Contenu
Grand format
Réédition
Tout public
Paris : Fleuve noir, septembre 2012
234 p. ; 23 x 14 cm
ISBN 978-2-265-09623-3
Coll. "San-Antonio, grands formats"
Sophocle en gondole
Jérôme Deuilh arrive à Venise. Tourisme ? Villégiature ? Affaires ? On n'en sait rien encore. Il erre dans les rues de la cité des Doges, en proie à de lancinants maux de tête et traînant derrière lui un passé mystérieux dont il n'arrive pas à se défaire. Au gré de ses pérégrinations, il tombe sur une vieille bâtisse imposante, le Palais Rizzi, et sur ses habitantes, la signora Conte et surtout, la sublime Giulietta, véritable madone de pureté dont il tombe aussitôt amoureux. Dès qu'il la voit, il en est certain : Giulietta est un signe de la providence, un ange tombé du ciel qui sera sa rédemption, son salut. Mais encore faut-il que la jeune femme soit elle-même sensible au charme du Parisien, et surtout, qu'elle puisse échapper à la vigilance de sa garde-chiourme et aux étranges manigances qui se déroulent entre les murs de ce palais séculaire.
Pour qui ne voudrait lire qu'un seul roman de Frédéric Dard (car en dépit de la signature San-Antonio, il s'agit bien d'un roman de Frédéric Dard) pour se faire une idée de l'œuvre de cet écrivain polymorphe, c'est assurément Ces dames du palais Rizzi qu'il faut ouvrir, chef-d'œuvre dardien par excellence. Et vite.
Toutes les obsessions de l'écrivain, tout son savoir-faire et sa technique se retrouvent dans ce titre. La construction, tout d'abord. Cette mécanique implacable, véritable tragédie antique moderne. Cette issue inéluctable oppressante, étouffante. Le péché originel, révélé dans un twist magistral, qui condamne le personnage avant même que l'histoire n'ait commencé. Sa lutte vouée à l'échec, ses soubresauts pathétiques contre un fatum sans pitié. Vous qui ouvrez ces pages, abandonnez toute espérance... Frédéric Dard fut aussi un dramaturge aguerri, et son art consommé de la tension tragique se retrouve à chaque page de ce roman.
Autre caractéristique omniprésente dans son œuvre, érigée ici en clé de voûte narrative, le thème de la pureté saccagée, de la beauté souillée, violée. Difficile de trop en dire sans dévoiler un coup de théâtre majeur du roman, mais Jérôme Deuilh, à l'instar du Président Tumelat (Y a-t-il un Français dans la salle ?), se voit offrir une seconde chance en la personne d'une jeune femme à l'apparente pureté angélique.

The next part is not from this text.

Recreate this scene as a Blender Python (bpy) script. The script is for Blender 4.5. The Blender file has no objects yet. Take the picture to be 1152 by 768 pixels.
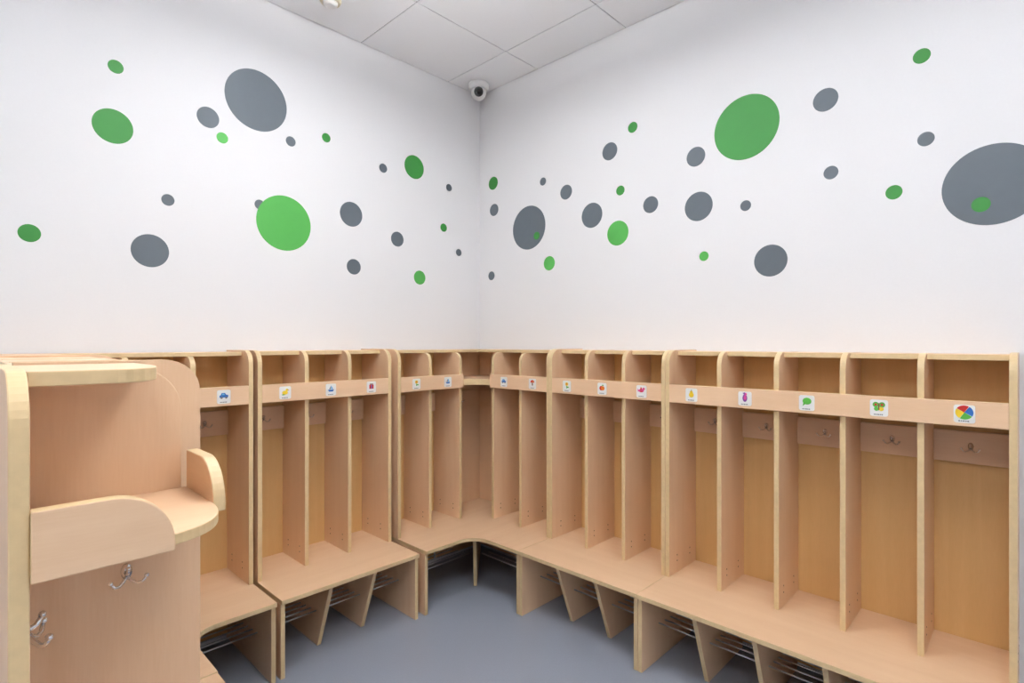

Mais comme si le bonheur était impossible en ce bas monde, comme si la rédemption était refusée d'avance, le destin, toujours lui, prend un malin plaisir à bafouiller la beauté et la vertu. Et le moins qu'on puisse dire est que dans ce Palais maudit, l'innocence est viciée de la plus odieuse des manières, dans des scènes d'une puissance évocatrice rarement atteinte par Frédéric Dard.
C'est un roman d'une cruauté sans nom, sadique, à la mécanique diabolique, maîtrisé de bout en bout. Qui flatte nos bas instincts, nous rend voyeurs complices d'une odieuse machination, spectateurs d'un viol insoutenable, celui de l'espérance.
C'est un roman qui prend au coeur, à l'âme, aux couilles. C'est un chef-d'œuvre incontournable.
Citation
Pardon, chuchote-t-il, je suis venu troubler votre existence. Elle coulait sans bruit. Et puis je soulève des pierres sous lesquelles grouillent les cancrelats. Malgré ce que je viens d'apprendre, je te veux, petite. Je te veux ! Et je passerai le restant de ma vie à essayer de réparer ta jeunesse ravagée.